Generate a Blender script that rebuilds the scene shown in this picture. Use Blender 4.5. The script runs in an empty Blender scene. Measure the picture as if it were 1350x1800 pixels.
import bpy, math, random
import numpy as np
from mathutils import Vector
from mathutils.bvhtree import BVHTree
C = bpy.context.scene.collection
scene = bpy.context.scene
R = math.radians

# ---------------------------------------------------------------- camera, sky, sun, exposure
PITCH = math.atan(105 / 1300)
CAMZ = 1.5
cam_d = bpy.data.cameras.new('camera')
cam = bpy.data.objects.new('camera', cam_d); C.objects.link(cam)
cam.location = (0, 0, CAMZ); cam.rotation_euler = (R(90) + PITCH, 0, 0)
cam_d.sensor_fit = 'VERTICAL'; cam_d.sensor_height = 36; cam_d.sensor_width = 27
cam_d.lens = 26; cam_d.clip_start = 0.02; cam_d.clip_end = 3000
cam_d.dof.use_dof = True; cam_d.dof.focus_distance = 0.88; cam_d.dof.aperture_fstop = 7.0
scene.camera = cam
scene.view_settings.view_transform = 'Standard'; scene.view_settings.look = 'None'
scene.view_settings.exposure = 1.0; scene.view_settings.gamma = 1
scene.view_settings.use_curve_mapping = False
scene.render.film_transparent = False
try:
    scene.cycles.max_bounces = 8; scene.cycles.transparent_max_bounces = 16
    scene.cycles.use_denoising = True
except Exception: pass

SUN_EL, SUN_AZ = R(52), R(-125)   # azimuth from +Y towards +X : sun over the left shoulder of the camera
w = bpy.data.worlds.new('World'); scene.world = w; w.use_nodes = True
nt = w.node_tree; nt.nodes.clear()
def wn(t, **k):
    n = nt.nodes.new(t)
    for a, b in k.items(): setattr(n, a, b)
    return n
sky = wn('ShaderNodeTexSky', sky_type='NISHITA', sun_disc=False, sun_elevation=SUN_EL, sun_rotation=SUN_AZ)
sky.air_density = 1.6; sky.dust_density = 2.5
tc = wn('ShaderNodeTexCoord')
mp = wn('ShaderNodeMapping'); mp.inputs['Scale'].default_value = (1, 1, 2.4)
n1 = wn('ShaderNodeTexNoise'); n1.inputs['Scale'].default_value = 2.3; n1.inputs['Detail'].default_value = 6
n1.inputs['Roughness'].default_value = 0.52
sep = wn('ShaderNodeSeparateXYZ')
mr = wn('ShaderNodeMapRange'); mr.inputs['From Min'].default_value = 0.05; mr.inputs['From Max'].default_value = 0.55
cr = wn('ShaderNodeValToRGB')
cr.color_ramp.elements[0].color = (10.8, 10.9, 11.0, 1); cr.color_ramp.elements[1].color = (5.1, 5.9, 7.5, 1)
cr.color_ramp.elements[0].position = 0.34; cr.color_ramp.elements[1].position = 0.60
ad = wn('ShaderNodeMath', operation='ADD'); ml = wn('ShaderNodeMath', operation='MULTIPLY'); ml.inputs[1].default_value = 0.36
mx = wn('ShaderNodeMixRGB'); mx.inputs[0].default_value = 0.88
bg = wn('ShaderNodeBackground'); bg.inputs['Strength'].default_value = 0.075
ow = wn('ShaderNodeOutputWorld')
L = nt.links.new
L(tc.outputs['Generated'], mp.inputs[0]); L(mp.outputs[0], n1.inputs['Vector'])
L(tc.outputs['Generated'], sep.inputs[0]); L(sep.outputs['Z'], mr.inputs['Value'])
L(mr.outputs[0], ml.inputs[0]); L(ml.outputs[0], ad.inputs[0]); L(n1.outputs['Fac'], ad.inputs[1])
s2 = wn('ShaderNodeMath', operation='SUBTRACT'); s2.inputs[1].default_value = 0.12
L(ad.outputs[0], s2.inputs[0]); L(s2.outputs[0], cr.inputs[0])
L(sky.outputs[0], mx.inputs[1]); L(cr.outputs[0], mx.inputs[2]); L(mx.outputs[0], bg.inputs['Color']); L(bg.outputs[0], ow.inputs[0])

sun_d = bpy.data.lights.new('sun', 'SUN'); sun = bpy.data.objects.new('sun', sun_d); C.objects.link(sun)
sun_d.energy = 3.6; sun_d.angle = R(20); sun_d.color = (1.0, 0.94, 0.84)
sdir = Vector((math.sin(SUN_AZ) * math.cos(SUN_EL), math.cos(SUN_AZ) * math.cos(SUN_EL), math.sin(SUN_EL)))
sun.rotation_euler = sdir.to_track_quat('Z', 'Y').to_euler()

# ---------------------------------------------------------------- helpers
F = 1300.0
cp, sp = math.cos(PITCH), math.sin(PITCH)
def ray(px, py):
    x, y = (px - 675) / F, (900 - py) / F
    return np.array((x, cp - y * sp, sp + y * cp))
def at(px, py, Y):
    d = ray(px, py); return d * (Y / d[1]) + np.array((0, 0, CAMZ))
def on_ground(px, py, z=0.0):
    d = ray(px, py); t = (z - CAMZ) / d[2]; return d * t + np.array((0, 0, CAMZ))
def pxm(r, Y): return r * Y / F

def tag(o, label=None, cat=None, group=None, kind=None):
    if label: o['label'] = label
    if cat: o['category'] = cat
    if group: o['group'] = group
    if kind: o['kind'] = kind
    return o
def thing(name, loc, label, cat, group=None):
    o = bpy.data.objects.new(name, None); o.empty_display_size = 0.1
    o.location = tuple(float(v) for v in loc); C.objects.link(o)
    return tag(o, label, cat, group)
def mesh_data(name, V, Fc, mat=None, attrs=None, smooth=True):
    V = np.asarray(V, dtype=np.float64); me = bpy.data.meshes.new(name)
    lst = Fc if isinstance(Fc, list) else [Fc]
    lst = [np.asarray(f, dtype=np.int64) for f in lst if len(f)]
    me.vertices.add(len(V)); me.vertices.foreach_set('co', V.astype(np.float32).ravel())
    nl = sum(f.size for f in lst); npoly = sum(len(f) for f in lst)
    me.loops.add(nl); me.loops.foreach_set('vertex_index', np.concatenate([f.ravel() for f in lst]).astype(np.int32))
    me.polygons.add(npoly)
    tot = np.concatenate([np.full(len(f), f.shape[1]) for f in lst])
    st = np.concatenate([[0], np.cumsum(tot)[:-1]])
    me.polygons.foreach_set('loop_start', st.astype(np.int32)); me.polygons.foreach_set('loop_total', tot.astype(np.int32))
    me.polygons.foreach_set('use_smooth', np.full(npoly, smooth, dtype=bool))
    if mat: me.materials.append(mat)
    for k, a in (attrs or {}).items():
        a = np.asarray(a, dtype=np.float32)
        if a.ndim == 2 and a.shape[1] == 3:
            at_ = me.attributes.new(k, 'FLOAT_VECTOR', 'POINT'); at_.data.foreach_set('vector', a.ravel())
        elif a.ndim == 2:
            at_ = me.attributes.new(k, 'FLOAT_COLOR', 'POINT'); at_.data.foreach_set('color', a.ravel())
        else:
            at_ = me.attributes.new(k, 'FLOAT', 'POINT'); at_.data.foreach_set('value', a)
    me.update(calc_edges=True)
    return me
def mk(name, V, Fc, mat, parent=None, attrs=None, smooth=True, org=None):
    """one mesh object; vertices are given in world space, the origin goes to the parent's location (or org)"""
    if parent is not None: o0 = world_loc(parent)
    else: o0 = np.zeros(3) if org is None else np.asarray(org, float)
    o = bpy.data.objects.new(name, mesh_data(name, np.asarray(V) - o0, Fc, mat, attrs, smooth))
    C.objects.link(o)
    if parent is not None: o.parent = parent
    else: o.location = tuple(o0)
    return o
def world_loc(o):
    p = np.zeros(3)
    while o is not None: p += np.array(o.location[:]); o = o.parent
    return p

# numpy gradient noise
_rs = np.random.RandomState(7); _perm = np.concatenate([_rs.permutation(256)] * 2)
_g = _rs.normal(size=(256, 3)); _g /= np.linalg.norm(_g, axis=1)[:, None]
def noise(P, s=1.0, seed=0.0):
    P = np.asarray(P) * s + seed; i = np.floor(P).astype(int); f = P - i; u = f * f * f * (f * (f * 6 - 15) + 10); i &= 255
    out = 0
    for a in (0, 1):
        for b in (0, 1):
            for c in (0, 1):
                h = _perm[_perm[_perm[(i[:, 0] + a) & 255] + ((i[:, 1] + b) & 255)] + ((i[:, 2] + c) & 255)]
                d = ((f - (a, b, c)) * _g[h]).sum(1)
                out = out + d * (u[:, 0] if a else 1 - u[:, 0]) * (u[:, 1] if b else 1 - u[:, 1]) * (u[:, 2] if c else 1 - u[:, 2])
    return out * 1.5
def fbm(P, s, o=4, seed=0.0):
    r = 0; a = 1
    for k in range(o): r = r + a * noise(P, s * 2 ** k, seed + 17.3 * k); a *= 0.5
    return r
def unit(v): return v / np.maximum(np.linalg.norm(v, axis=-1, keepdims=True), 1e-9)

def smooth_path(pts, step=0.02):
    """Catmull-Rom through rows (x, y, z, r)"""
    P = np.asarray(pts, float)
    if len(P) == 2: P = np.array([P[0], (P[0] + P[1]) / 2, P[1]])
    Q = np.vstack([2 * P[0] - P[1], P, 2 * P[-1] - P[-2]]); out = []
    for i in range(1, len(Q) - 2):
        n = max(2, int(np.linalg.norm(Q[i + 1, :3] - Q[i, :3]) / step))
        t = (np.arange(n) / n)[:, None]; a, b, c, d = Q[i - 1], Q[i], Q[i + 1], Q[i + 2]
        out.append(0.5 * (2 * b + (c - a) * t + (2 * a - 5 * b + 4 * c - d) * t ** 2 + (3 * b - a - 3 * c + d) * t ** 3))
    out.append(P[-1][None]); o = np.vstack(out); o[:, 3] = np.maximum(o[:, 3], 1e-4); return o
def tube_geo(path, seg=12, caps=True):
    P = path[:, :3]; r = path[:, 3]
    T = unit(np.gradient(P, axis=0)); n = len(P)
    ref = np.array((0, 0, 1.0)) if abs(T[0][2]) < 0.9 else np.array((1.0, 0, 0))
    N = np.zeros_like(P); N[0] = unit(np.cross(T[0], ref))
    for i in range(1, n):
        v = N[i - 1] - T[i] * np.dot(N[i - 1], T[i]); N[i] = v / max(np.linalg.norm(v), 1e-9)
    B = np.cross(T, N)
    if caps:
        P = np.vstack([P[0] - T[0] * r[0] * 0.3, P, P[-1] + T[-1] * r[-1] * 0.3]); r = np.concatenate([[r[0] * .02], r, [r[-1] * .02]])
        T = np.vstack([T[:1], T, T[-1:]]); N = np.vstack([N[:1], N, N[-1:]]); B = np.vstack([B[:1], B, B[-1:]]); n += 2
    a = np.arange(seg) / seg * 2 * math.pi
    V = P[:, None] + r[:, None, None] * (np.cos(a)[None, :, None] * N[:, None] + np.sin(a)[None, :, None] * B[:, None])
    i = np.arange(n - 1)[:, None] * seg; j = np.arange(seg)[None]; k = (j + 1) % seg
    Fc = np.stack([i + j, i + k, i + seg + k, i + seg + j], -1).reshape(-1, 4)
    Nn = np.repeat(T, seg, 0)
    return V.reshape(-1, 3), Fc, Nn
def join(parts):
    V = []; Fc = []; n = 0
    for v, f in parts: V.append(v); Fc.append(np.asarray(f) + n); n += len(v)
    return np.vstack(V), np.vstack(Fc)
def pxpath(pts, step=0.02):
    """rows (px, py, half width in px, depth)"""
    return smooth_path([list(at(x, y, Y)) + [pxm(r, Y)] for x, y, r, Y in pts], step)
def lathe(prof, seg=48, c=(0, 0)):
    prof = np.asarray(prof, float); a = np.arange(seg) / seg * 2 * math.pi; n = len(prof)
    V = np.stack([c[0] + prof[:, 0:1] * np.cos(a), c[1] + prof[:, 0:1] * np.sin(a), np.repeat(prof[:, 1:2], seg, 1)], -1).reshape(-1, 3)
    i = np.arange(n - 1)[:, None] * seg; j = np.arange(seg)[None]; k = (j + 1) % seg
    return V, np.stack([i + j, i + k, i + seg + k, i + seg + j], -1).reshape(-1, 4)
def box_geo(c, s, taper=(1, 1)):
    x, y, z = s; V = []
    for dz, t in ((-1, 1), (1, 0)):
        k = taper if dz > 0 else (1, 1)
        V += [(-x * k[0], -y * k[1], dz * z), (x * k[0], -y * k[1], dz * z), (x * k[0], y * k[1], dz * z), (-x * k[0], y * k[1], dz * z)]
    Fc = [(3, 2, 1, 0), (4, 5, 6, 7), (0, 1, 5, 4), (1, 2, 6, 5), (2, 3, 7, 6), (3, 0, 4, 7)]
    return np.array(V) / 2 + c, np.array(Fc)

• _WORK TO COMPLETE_
Look at the material above and copy, word for word, its lines from the first through the one containing "except Exception: pass".

• _COMPLETED EXERCISE_
Generate a Blender script that rebuilds the scene shown in this picture. Use Blender 4.5. The script runs in an empty Blender scene. Measure the picture as if it were 1350x1800 pixels.
import bpy, math, random
import numpy as np
from mathutils import Vector
from mathutils.bvhtree import BVHTree
C = bpy.context.scene.collection
scene = bpy.context.scene
R = math.radians

# ---------------------------------------------------------------- camera, sky, sun, exposure
PITCH = math.atan(105 / 1300)
CAMZ = 1.5
cam_d = bpy.data.cameras.new('camera')
cam = bpy.data.objects.new('camera', cam_d); C.objects.link(cam)
cam.location = (0, 0, CAMZ); cam.rotation_euler = (R(90) + PITCH, 0, 0)
cam_d.sensor_fit = 'VERTICAL'; cam_d.sensor_height = 36; cam_d.sensor_width = 27
cam_d.lens = 26; cam_d.clip_start = 0.02; cam_d.clip_end = 3000
cam_d.dof.use_dof = True; cam_d.dof.focus_distance = 0.88; cam_d.dof.aperture_fstop = 7.0
scene.camera = cam
scene.view_settings.view_transform = 'Standard'; scene.view_settings.look = 'None'
scene.view_settings.exposure = 1.0; scene.view_settings.gamma = 1
scene.view_settings.use_curve_mapping = False
scene.render.film_transparent = False
try:
    scene.cycles.max_bounces = 8; scene.cycles.transparent_max_bounces = 16
    scene.cycles.use_denoising = True
except Exception: pass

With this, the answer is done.